Dans un écosystème start-up qui se densifie, notre objectif est de rationaliser le potentiel des jeunes pousses pour guider les investisseurs. Nous nous adressons principalement aux business angels qui investissent entre 90 et 800 000 euros par an, mais nous conseillons aussi des grands comptes (Neopost, Crédit Lyonnais, grands groupes industriels...), Bpifrance, Deloitte... Nous avons déjà noté 200 sociétés et nous atteignons maintenant un rythme de 50 jeunes pousses notées par mois, dont la moitié à l'international. Nous comptons aujourd'hui une trentaine de clients.

Le business angel reçoit une liste de six start-up chaque mois

Combien de fiches start-up leur envoyez-vous ?

Tous les mois, nous proposons six sociétés en recherche de fonds qui ont obtenu une bonne note selon notre système à chacun de nos clients, selon leur profil et leurs attentes. Les abonnements coûtent entre 400 et 4 000 euros, selon la spécificité de la sélection –certains clients peuvent nous demander uniquement des sociétés issues de tel pays et tel secteur. On travaille aussi pour des M&A avec des banques.

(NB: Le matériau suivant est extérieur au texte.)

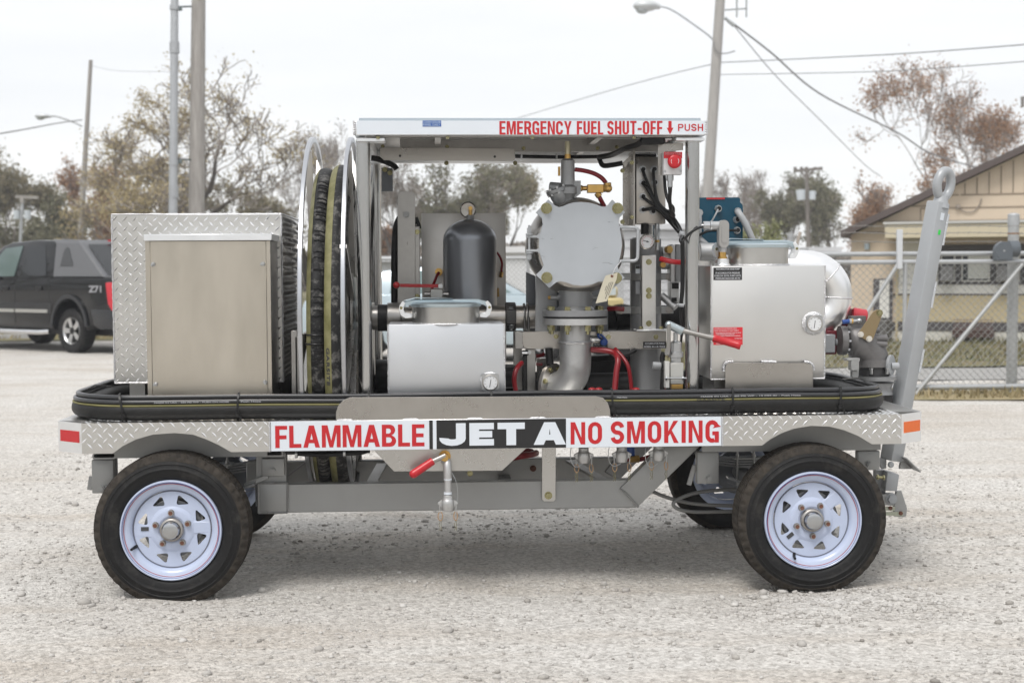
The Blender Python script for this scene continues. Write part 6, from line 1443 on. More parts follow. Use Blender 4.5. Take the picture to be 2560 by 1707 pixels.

D'où vient votre dealflow ?

Notre dealflow vient de deux flux différents. De l'extérieur, d'abord : des start-up qui souhaitent être notées nous sollicitent, tout comme certains réseaux de prescripteurs comme des incubateurs qui souhaitent nous proposer leurs sociétés. De l'intérieur, ensuite : le travail de recherche, sur le terrain, de start-up intéressantes, prend 30% du temps de nos analystes. Nous notons des start-up basées en Europe, avec un focus sur la France, la Belgique, le Royaume-Uni, l'Allemagne et le Luxembourg, et aux Etats-Unis. Nous souhaiterions d'ailleurs ouvrir un bureau à Londres avant la fin de l'année pour accélérer à l'international.

"Tout entrepreneur peut refuser que sa note soit communiquée"

Que faites-vous quand la start-up écope d'une note trop basse ?

Certaines ne sont jamais présentées aux clients, si la note est trop basse. Ceci dit, le travail de pré-qualification avant la notation implique un premier filtre et peu de start-up sont notées en dessous de 50/100. En tout cas, les entrepreneurs peuvent refuser que l'on communique leur note.

Quels sont vos prochains chantiers ?

Nous souhaitons devenir un label pour l'économie des start-up, que les entrepreneurs eux-mêmes revendiqueront. Nous venons de passer de deux à sept analystes et nous serons dix à la fin de l'année. Notre objectif est de franchir la barre des 100 clients d'ici la fin de l'année et d'asseoir une vraie présence au Royaume-Uni. Enfin, nous testons et améliorons constamment notre méthodologie et nous y travaillons avec un comité scientifique composé de Cécile Saint-Martin, associée chez PwC et commissaire aux comptes, Arthur de Catheu, entrepreneur et cofondateur de Finexkap, Cédric Teissier, mentor à Numa et TheFamily et cofondateur de Finexkap, et Benjamin Le Pendeven, fondateur de Softcorner.

Après des expériences chez L'Oréal et PwC, Antoine Baschiera se plonge dans l'écosystème startups et fonde Early Metrics avec son associé Sébastien Paillet.